Accountability for all UK tax lies with Group Tax and Group Payroll who report to the Board through the CFO.  The group actively seeks to identify, evaluate and monitor risks that may arise throughout the business.  Marshalls maintains a tax risk register and a program of monitoring processes and controls to minimise tax risk.

Marshalls Tax Policy is reviewed annually by the Board, additionally the Board are notified of tax compliance and issues on a regular basis. External advisors are likely to be engaged where there is uncertainty surrounding an area or transaction.

Attitude to tax planning

Marshalls’ Tax Policy sets out the Group’s commitment to being fully tax compliant.  

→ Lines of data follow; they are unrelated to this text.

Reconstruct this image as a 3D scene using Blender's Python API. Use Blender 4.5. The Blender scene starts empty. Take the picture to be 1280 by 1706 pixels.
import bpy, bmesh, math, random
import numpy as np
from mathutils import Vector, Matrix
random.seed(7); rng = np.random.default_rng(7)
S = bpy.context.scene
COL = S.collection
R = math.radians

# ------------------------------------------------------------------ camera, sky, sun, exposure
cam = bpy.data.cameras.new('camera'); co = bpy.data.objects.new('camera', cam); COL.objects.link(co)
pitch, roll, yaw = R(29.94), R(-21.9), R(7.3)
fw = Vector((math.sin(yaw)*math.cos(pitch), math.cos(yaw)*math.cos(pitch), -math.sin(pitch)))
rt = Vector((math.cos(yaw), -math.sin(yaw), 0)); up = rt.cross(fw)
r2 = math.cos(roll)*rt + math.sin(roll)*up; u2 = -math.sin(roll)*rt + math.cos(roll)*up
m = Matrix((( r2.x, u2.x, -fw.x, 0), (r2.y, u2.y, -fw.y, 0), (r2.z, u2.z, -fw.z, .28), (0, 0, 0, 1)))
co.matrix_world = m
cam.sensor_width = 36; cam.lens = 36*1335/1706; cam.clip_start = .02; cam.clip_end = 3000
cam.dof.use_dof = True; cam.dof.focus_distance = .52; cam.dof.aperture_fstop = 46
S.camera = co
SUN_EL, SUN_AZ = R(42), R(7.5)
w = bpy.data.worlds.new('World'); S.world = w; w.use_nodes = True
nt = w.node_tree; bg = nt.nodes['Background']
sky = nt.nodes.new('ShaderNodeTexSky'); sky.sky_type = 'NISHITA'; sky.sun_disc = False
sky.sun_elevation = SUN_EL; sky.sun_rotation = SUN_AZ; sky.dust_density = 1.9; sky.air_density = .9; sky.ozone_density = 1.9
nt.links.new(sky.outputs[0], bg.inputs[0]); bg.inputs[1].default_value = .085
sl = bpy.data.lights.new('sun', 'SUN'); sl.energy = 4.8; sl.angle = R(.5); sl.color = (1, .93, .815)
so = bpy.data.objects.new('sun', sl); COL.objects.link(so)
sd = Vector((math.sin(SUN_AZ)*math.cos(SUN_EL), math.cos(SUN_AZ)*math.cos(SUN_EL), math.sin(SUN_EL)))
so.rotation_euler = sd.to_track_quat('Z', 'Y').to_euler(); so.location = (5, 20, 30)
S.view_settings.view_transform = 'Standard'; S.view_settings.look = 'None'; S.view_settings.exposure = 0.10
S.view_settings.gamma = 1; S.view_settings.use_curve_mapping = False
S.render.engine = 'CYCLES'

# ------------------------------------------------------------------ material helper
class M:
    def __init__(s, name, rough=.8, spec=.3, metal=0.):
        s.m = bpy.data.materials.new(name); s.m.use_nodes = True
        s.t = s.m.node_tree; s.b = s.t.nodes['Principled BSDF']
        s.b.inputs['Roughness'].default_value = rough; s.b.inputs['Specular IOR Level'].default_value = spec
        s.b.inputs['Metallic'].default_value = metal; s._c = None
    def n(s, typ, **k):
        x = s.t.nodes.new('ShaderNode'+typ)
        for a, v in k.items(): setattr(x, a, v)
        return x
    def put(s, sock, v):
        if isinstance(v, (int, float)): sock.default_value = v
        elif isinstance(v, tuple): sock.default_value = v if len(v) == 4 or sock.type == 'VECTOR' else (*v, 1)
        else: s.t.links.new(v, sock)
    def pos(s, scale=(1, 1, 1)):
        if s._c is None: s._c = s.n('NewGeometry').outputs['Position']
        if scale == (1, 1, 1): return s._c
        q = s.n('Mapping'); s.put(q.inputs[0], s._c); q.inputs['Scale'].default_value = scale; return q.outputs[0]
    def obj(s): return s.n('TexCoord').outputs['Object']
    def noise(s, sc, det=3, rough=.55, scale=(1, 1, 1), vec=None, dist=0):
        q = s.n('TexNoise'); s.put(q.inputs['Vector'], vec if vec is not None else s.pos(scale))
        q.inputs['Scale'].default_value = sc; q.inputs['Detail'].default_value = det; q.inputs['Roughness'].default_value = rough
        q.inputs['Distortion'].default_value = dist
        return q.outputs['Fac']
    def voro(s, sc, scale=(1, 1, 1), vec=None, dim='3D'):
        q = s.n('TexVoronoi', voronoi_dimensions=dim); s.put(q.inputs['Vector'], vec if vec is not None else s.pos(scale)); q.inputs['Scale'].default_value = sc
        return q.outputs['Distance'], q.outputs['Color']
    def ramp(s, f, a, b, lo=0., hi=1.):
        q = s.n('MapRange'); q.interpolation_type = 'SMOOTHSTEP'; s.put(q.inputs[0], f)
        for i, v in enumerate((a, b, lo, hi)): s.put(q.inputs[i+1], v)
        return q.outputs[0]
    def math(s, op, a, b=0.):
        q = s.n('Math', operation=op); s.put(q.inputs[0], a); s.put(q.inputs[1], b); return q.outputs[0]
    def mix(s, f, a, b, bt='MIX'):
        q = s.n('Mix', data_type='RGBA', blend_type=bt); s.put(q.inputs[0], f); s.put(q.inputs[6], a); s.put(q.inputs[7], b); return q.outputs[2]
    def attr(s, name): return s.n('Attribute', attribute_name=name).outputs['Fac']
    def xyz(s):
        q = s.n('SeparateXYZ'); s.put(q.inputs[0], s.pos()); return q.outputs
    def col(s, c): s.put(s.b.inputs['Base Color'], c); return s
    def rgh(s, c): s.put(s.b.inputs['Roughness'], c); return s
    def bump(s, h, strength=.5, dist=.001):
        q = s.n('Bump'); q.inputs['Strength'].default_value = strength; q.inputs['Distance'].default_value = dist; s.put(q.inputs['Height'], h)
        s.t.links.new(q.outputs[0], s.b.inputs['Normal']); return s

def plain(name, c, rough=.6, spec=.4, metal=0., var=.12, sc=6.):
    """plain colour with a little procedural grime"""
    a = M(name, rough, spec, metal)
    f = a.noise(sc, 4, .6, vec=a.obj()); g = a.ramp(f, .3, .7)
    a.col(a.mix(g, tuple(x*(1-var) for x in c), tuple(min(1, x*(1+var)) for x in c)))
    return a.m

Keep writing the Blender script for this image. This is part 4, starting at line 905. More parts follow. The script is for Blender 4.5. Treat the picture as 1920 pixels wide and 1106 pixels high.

Marshalls’ Tax Strategy is aligned to the commercial reality of the business and the structure of the Group reflects this.  Marshalls will make use of available tax reliefs without using aggressive tax avoidance schemes.

Marshalls tax risks

The Marshalls Group considers it important to apply all applicable tax laws, rules and regulations in meeting Group tax compliance.  The Group’s aim therefore is to minimise tax risk via compliance and control.

Working with HMRC

Marshalls seeks to maintain a good working relationship with HMRC based on openness, co-operation and good compliance, in line with HMRC’s Framework for Co-operative Compliance.  Discussions with HMRC take place on a real time basis to minimise tax risk where possible and to reduce uncertainty within the business.  Marshalls will engage in open and honest discussion where there are disagreements on the interpretation of tax law or treatment, with a view to resolving any dispute where possible.